The original question is Here(In polar decomposition(A=RU) decomposition, How to extend Isometry into whole complex Euclidean space)
But I make brief conditions that we need.
Let $X$ is complex Euclidean space and $A$ is linear mapping of $X$
Conditions
i) $A$ is not invertible,
ii) $AA^*=R^2$ where $AA^*$, $R$ is both nonnegative self-adjoint mapping
iii) $\parallel Rx\parallel = \parallel A^*x\parallel$ for any $x\in X$
iv) If $Rx=Ry$, $A^*x=A^*y$
For any $u$ in the range of $R$, $u=Rx$, we can define $Vu$ as $A^*x$
By upper condition, $V$ is isometry mapping of $Range(R)$ to $Range(A^*)$
---Here, I can't extend $V$ to whole space, $X$
I tried with following steps.
For any $x\in X$, $x$ can be decomposed by $x=u+v$ where $u\in Range(R), (u,v)=0$
Let $u=Ra$ for some $a$.
Then, $\parallel Vx\parallel = \parallel A^*a+Vv\parallel$
To make $V$ as unitary $\parallel Vv\parallel$ should be $\parallel v\parallel$
Also, $Vv$ must orthogonal with $Range(A^*)$
But I can't how to define this $Vv$ so that we can make sure existence of mapping $V$ which is unitary.

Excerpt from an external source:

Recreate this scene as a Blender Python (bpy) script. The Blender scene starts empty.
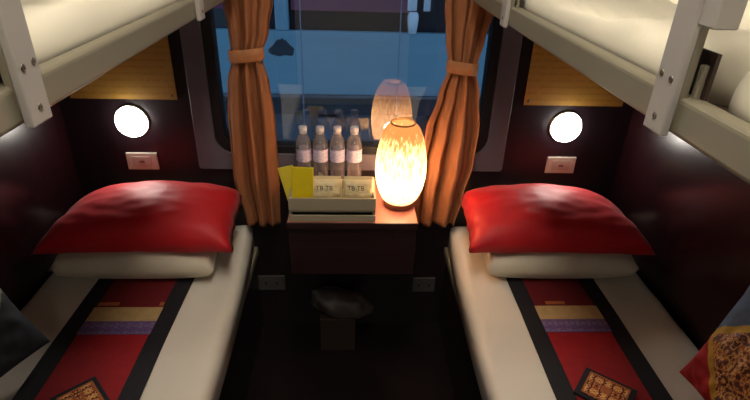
import bpy, bmesh, math, random
from mathutils import Vector, Matrix, noise
random.seed(7)
S = bpy.context.scene
COL = S.collection

# ---------------------------------------------------------------- camera
FPX = 516.67
pitch, yaw, roll = 0.4917, 0.0522, 0.0311
fwd = Vector((math.sin(yaw)*math.cos(pitch), math.cos(yaw)*math.cos(pitch), -math.sin(pitch)))
rt = Vector((math.cos(yaw), -math.sin(yaw), 0)); up = rt.cross(fwd)
r2 = rt*math.cos(roll)+up*math.sin(roll); u2 = -rt*math.sin(roll)+up*math.cos(roll)
cd = bpy.data.cameras.new('camera'); cam = bpy.data.objects.new('camera', cd); COL.objects.link(cam)
cd.sensor_width = 36; cd.lens = FPX/750*36; cd.clip_start = 0.02
M = Matrix((r2, u2, -fwd)).transposed().to_4x4(); M.translation = Vector((-0.0045, 0, 1.55))
cam.matrix_world = M
S.camera = cam
# ---------------------------------------------------------------- world (blue dusk), exposure, lights
w = bpy.data.worlds.new('dusk'); S.world = w; w.use_nodes = True
w.node_tree.nodes['Background'].inputs[0].default_value = (0.28, 0.50, 0.74, 1)
w.node_tree.nodes['Background'].inputs[1].default_value = 1.25
S.view_settings.view_transform = 'Standard'; S.view_settings.look = 'None'
S.view_settings.gamma = 1; S.view_settings.use_curve_mapping = False
S.view_settings.exposure = 0.0
CEIL_STRENGTH = 16.0; READ_STRENGTH = 45.0; BULB_WATT = 10.5; FILL_STRENGTH = 7.0

# ---------------------------------------------------------------- materials
def lin(c):
    return tuple((x/255/12.92 if x/255 <= .04045 else ((x/255+.055)/1.055)**2.4) for x in c)
def mat(name, rgb, rough=.6, metal=0., noise_amt=0., nscale=20., bump=0., bscale=200., spec=.5, sheen=0., stretch=(1,1,1)):
    m = bpy.data.materials.new(name); m.use_nodes = True
    nt = m.node_tree; b = nt.nodes['Principled BSDF']
    c = (*rgb, 1)
    b.inputs['Base Color'].default_value = c
    b.inputs['Roughness'].default_value = rough; b.inputs['Metallic'].default_value = metal
    b.inputs['Specular IOR Level'].default_value = spec
    if sheen: b.inputs['Sheen Weight'].default_value = sheen
    tc = nt.nodes.new('ShaderNodeTexCoord'); mp = nt.nodes.new('ShaderNodeMapping')
    mp.inputs['Scale'].default_value = stretch
    nt.links.new(tc.outputs['Object'], mp.inputs['Vector'])
    if noise_amt:
        n = nt.nodes.new('ShaderNodeTexNoise'); n.inputs['Scale'].default_value = nscale; n.inputs['Detail'].default_value = 4
        nt.links.new(mp.outputs[0], n.inputs['Vector'])
        r = nt.nodes.new('ShaderNodeValToRGB')
        r.color_ramp.elements[0].position = .3; r.color_ramp.elements[1].position = .7
        r.color_ramp.elements[0].color = (*[x*(1-noise_amt) for x in rgb], 1)
        r.color_ramp.elements[1].color = (*[min(1, x*(1+noise_amt)) for x in rgb], 1)
        nt.links.new(n.outputs['Fac'], r.inputs[0]); nt.links.new(r.outputs[0], b.inputs['Base Color'])
    if bump:
        n = nt.nodes.new('ShaderNodeTexNoise'); n.inputs['Scale'].default_value = bscale; n.inputs['Detail'].default_value = 3
        nt.links.new(mp.outputs[0], n.inputs['Vector'])
        bp = nt.nodes.new('ShaderNodeBump'); bp.inputs['Strength'].default_value = bump; bp.inputs['Distance'].default_value = .004
        nt.links.new(n.outputs['Fac'], bp.inputs['Height']); nt.links.new(bp.outputs[0], b.inputs['Normal'])
    return m
def emit(name, rgb, s):
    m = bpy.data.materials.new(name); m.use_nodes = True; b = m.node_tree.nodes['Principled BSDF']
    b.inputs['Base Color'].default_value = (*rgb, 1); b.inputs['Emission Color'].default_value = (*rgb, 1)
    b.inputs['Emission Strength'].default_value = s
    return m
def clear(name, tint=(1,1,1), ior=1.5, rough=.02, gain=1.0, milk=0.):
    m = bpy.data.materials.new(name); m.use_nodes = True; nt = m.node_tree
    nt.nodes.remove(nt.nodes['Principled BSDF']); out = nt.nodes['Material Output']
    t = nt.nodes.new('ShaderNodeBsdfTransparent'); t.inputs[0].default_value = (*tint, 1)
    g = nt.nodes.new('ShaderNodeBsdfGlossy'); g.inputs['Roughness'].default_value = rough
    f = nt.nodes.new('ShaderNodeFresnel'); f.inputs['IOR'].default_value = ior
    mu = nt.nodes.new('ShaderNodeMath'); mu.operation = 'MULTIPLY'; mu.inputs[1].default_value = gain; mu.use_clamp = True
    x = nt.nodes.new('ShaderNodeMixShader')
    nt.links.new(f.outputs[0], mu.inputs[0]); nt.links.new(mu.outputs[0], x.inputs[0])
    nt.links.new(t.outputs[0], x.inputs[1]); nt.links.new(g.outputs[0], x.inputs[2]); last = x
    if milk:
        d = nt.nodes.new('ShaderNodeBsdfDiffuse'); d.inputs[0].default_value = (.85, .84, .9, 1)
        tl = nt.nodes.new('ShaderNodeBsdfTranslucent'); tl.inputs[0].default_value = (.85, .84, .9, 1)
        dm = nt.nodes.new('ShaderNodeMixShader'); y = nt.nodes.new('ShaderNodeMixShader'); y.inputs[0].default_value = milk
        nt.links.new(d.outputs[0], dm.inputs[1]); nt.links.new(tl.outputs[0], dm.inputs[2])
        nt.links.new(x.outputs[0], y.inputs[1]); nt.links.new(dm.outputs[0], y.inputs[2]); last = y
    nt.links.new(last.outputs[0], out.inputs[0])
    return m
MT = dict(
    wall=mat('dark_wine_laminate', lin((32,10,16)), .26, noise_amt=.35, nscale=6, stretch=(6,6,.5)),
    wall_end=mat('dark_brown_laminate', lin((30,18,25)), .4, noise_amt=.25, nscale=6, stretch=(4,1,.5)),
    floor=mat('black_brown_floor', lin((24,16,18)), .35, noise_amt=.4, nscale=4, bump=.1, bscale=60),
    ceil=mat('cream_ceiling', lin((210,200,180)), .6),
    outside=mat('train_outer_skin', lin((70,80,95)), .5),
    frame=mat('grey_plastic_frame', lin((104,100,112)), .5, noise_amt=.05),
    gasket=mat('black_rubber', lin((14,16,22)), .6),
    berth=mat('taupe_painted_steel', lin((130,124,106)), .45, noise_amt=.04, nscale=8),
    plate=mat('pale_grey_plate', lin((174,170,166)), .45, noise_amt=.03, nscale=8),
    screw=mat('dull_steel', lin((130,122,110)), .35, metal=.9),
    hole=mat('dark_recess', lin((20,18,18)), .8),
    board=mat('berth_board', lin((60,44,36)), .6),
    sheet=mat('cream_sheet', lin((240,234,214)), .8, noise_amt=.03, nscale=5, bump=.25, bscale=14, sheen=.2),
    sheet2=mat('white_sheet', lin((226,218,206)), .8, noise_amt=.03, nscale=5, bump=.3, bscale=10, sheen=.2),
    white_pillow=mat('ivory_pillowcase', lin((214,204,184)), .8, noise_amt=.03, bump=.3, bscale=16, sheen=.2),
    red_satin=mat('red_satin', lin((196,12,28)), .58, noise_amt=.05, nscale=8, bump=.15, bscale=14, sheen=.1),
    red=mat('red_cloth', lin((158,14,26)), .8, noise_amt=.1, nscale=60, bump=.2, bscale=300),
    maroon=mat('maroon_cloth', lin((112,12,22)), .8, noise_amt=.1, nscale=60, bump=.2, bscale=300),
    navy=mat('navy_cloth', lin((20,18,26)), .8, noise_amt=.15, nscale=60),
    tan=mat('tan_cloth', lin((190,160,110)), .8, noise_amt=.1, nscale=60),
    gold=mat('gold_thread', lin((180,98,50)), .6, noise_amt=.3, nscale=200),
    curtain=mat('amber_curtain_cloth', lin((154,98,62)), .75, noise_amt=.12, nscale=60, bump=.2, bscale=200, stretch=(1,1,.3)),
    tieband=mat('amber_tieback_cloth', lin((176,116,74)), .7, noise_amt=.1, nscale=80),
    wood=mat('dark_reddish_table_wood', lin((40,18,20)), .45, noise_amt=.3, nscale=8, stretch=(1,6,6)),
    top=mat('rose_brown_tabletop', lin((176,112,100)), .28, noise_amt=.1, nscale=8),
    edge=mat('cream_edge_strip', lin((206,194,168)), .4),
    tray=mat('cream_painted_tray', lin((160,150,128)), .5),
    yellow=mat('yellow_paper', lin((232,208,20)), .5, noise_amt=.05),
    yellow2=mat('pale_yellow_paper', lin((222,206,60)), .5, noise_amt=.05),
    packet=mat('cream_packet_paper', lin((222,206,160)), .45, noise_amt=.06, bump=.3, bscale=60),
    ink=mat('dark_ink', lin((70,60,50)), .6),
    label=mat('pale_lavender_label', lin((196,192,222)), .5, noise_amt=.15, nscale=90),
    cap=mat('white_bottle_cap', lin((214,212,222)), .4),
    lampbase=mat('dark_wood_lamp_base', lin((110,62,44)), .5),
    bamboo=mat('bamboo_rim', lin((170,120,70)), .5),
    poster=None, socket_low=mat('dimmed_socket_plate', lin((74,70,72)), .5), socket=mat('cream_switch_plate', lin((206,196,184)), .4),  # low socket plate: darker copy, the aisle's dimness put into its colour
    socket_in=mat('cream_switch_insert', lin((190,180,168)), .35),
    bag=mat('grey_plastic_bag', lin((64,58,56)), .5, bump=.5, bscale=20),
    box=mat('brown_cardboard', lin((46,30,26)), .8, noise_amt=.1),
    blue=mat('blue_train_paint', lin((112,148,168)), .5, noise_amt=.07, nscale=3, stretch=(.4,1,3)),
    bluedark=mat('dark_train_skirt', lin((34,40,52)), .6, noise_amt=.3, nscale=5),
    grey=mat('grey_underframe', lin((84,88,100)), .6, noise_amt=.3, nscale=8),
    trainwin=mat('dark_train_window', lin((20,22,34)), .25, noise_amt=.2, nscale=3),
    maroonwin=mat('maroon_blind', lin((110,50,80)), .8, noise_amt=.2, nscale=3),
    streak_paint=mat('pale_streak_paint', lin((96,122,150)), .6),
    palething=mat('pale_item', lin((220,225,235)), .6),
    ballast=mat('dark_ballast', lin((30,32,38)), .9, noise_amt=.4, nscale=30),
    steelblue=mat('slate_blue_cloth', lin((78,98,128)), .8, noise_amt=.1, nscale=80),
    teal=mat('dark_teal_cloth', lin((36,46,58)), .8, noise_amt=.1, nscale=80),
    mustard=mat('mustard_cloth', lin((190,150,50)), .8, noise_amt=.1, nscale=80),
    sage=mat('pale_sage_cloth', lin((150,160,120)), .8, noise_amt=.1, nscale=80),
    lamp_ring=mat('white_lamp_bezel', lin((225,222,215)), .4),
    read=emit('reading_lamp_light', (1, .93, .84), READ_STRENGTH),
    ceil_light=emit('ceiling_lamp_light', (1, .89, .73), CEIL_STRENGTH),
    fill_glow=emit('corridor_fill_glow', (1, .88, .74), FILL_STRENGTH),
    bulb=emit('warm_bulb', (1, .74, .46), 12),
    pane=clear('window_glass', (.93, .95, .96), 2.0, .01),
    plastic=clear('clear_plastic', (.99, .99, 1), 1.45, .06, 1.5, .2),
)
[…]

One has $\ker(R) = \ker(A^*)$, hence $ran(R) = ran(R^*) = \ker(R)^\perp = \ker(A^*)^\perp$. It follows that the space $E$ is the orthogonal direct sum \begin{equation} E = \ker(A^*)^\perp \perp \ker(A^*)=ran(R)\perp \ker(A^*) \end{equation} You already defined $V$ on $ran(R)$, it remains to define it on $\ker(A^*)$. As $V$ sends $ran(R)$ onto $ran(A^*)=\ker(A)^\perp$ and you want a unitary operator, you need to send $\ker(A^*)$ to $\ker(A)$. Take any linear isometry \begin{equation} \varphi: \ker(A^*)\to\ker(A) \end{equation} and define $V x = \varphi(x)$ for all $x\in\ker(A^*)$. This extension of $V$ should solve the problem.